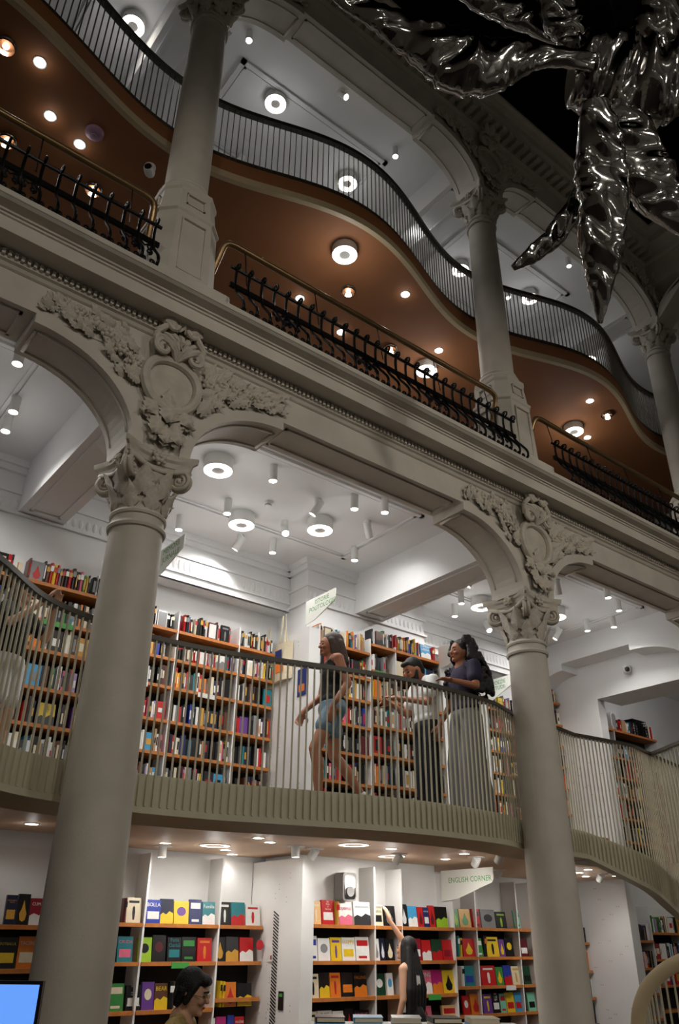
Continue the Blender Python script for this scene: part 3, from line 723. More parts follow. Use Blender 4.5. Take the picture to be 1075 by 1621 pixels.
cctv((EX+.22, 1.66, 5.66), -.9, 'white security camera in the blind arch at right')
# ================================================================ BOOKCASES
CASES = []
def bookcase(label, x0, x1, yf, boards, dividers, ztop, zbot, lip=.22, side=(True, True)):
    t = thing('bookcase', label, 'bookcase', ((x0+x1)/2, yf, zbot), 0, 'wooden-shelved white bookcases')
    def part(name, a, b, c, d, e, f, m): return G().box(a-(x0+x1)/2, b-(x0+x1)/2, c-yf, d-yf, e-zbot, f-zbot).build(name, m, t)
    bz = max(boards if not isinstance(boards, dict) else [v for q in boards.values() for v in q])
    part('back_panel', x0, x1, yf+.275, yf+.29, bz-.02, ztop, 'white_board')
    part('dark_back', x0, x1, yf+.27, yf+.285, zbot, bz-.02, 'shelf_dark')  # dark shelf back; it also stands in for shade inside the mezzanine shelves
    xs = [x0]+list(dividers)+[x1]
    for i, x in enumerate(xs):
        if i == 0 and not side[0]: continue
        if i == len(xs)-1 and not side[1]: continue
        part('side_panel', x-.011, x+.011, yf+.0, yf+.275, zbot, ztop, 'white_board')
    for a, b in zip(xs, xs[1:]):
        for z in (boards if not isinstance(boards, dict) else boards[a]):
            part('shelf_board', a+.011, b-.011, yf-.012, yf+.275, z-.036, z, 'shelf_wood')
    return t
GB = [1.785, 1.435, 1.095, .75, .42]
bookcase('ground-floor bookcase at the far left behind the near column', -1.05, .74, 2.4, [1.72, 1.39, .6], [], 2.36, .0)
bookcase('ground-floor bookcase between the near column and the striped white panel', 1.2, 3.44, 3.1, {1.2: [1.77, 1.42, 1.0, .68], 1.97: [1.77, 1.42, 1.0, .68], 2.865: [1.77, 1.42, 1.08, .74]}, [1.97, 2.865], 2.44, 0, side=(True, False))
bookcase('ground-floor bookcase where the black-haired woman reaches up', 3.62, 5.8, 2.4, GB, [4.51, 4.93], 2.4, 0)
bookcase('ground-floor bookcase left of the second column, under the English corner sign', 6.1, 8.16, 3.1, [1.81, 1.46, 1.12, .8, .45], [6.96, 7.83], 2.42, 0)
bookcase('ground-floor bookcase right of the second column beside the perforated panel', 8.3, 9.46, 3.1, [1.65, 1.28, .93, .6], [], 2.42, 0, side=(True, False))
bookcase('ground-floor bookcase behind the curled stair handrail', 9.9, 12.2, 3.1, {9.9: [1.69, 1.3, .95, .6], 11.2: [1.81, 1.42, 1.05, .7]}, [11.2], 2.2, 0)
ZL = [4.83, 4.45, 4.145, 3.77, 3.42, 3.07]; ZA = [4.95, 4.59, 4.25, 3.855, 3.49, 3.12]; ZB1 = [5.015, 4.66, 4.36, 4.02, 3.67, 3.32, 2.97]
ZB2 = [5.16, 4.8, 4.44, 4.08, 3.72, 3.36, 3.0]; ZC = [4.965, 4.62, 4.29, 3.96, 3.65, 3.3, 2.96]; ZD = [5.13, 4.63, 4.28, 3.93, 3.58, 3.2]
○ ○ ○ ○
Output the material word for word, omitting its pictures.

Continue the Blender Python script for this scene: part 3, from line 723. More parts follow. Use Blender 4.5. Take the picture to be 1075 by 1621 pixels.
cctv((EX+.22, 1.66, 5.66), -.9, 'white security camera in the blind arch at right')
# ================================================================ BOOKCASES
CASES = []
def bookcase(label, x0, x1, yf, boards, dividers, ztop, zbot, lip=.22, side=(True, True)):
    t = thing('bookcase', label, 'bookcase', ((x0+x1)/2, yf, zbot), 0, 'wooden-shelved white bookcases')
    def part(name, a, b, c, d, e, f, m): return G().box(a-(x0+x1)/2, b-(x0+x1)/2, c-yf, d-yf, e-zbot, f-zbot).build(name, m, t)
    bz = max(boards if not isinstance(boards, dict) else [v for q in boards.values() for v in q])
    part('back_panel', x0, x1, yf+.275, yf+.29, bz-.02, ztop, 'white_board')
    part('dark_back', x0, x1, yf+.27, yf+.285, zbot, bz-.02, 'shelf_dark')  # dark shelf back; it also stands in for shade inside the mezzanine shelves
    xs = [x0]+list(dividers)+[x1]
    for i, x in enumerate(xs):
        if i == 0 and not side[0]: continue
        if i == len(xs)-1 and not side[1]: continue
        part('side_panel', x-.011, x+.011, yf+.0, yf+.275, zbot, ztop, 'white_board')
    for a, b in zip(xs, xs[1:]):
        for z in (boards if not isinstance(boards, dict) else boards[a]):
            part('shelf_board', a+.011, b-.011, yf-.012, yf+.275, z-.036, z, 'shelf_wood')
    return t
GB = [1.785, 1.435, 1.095, .75, .42]
bookcase('ground-floor bookcase at the far left behind the near column', -1.05, .74, 2.4, [1.72, 1.39, .6], [], 2.36, .0)
bookcase('ground-floor bookcase between the near column and the striped white panel', 1.2, 3.44, 3.1, {1.2: [1.77, 1.42, 1.0, .68], 1.97: [1.77, 1.42, 1.0, .68], 2.865: [1.77, 1.42, 1.08, .74]}, [1.97, 2.865], 2.44, 0, side=(True, False))
bookcase('ground-floor bookcase where the black-haired woman reaches up', 3.62, 5.8, 2.4, GB, [4.51, 4.93], 2.4, 0)
bookcase('ground-floor bookcase left of the second column, under the English corner sign', 6.1, 8.16, 3.1, [1.81, 1.46, 1.12, .8, .45], [6.96, 7.83], 2.42, 0)
bookcase('ground-floor bookcase right of the second column beside the perforated panel', 8.3, 9.46, 3.1, [1.65, 1.28, .93, .6], [], 2.42, 0, side=(True, False))
bookcase('ground-floor bookcase behind the curled stair handrail', 9.9, 12.2, 3.1, {9.9: [1.69, 1.3, .95, .6], 11.2: [1.81, 1.42, 1.05, .7]}, [11.2], 2.2, 0)
ZL = [4.83, 4.45, 4.145, 3.77, 3.42, 3.07]; ZA = [4.95, 4.59, 4.25, 3.855, 3.49, 3.12]; ZB1 = [5.015, 4.66, 4.36, 4.02, 3.67, 3.32, 2.97]
ZB2 = [5.16, 4.8, 4.44, 4.08, 3.72, 3.36, 3.0]; ZC = [4.965, 4.62, 4.29, 3.96, 3.65, 3.3, 2.96]; ZD = [5.13, 4.63, 4.28, 3.93, 3.58, 3.2]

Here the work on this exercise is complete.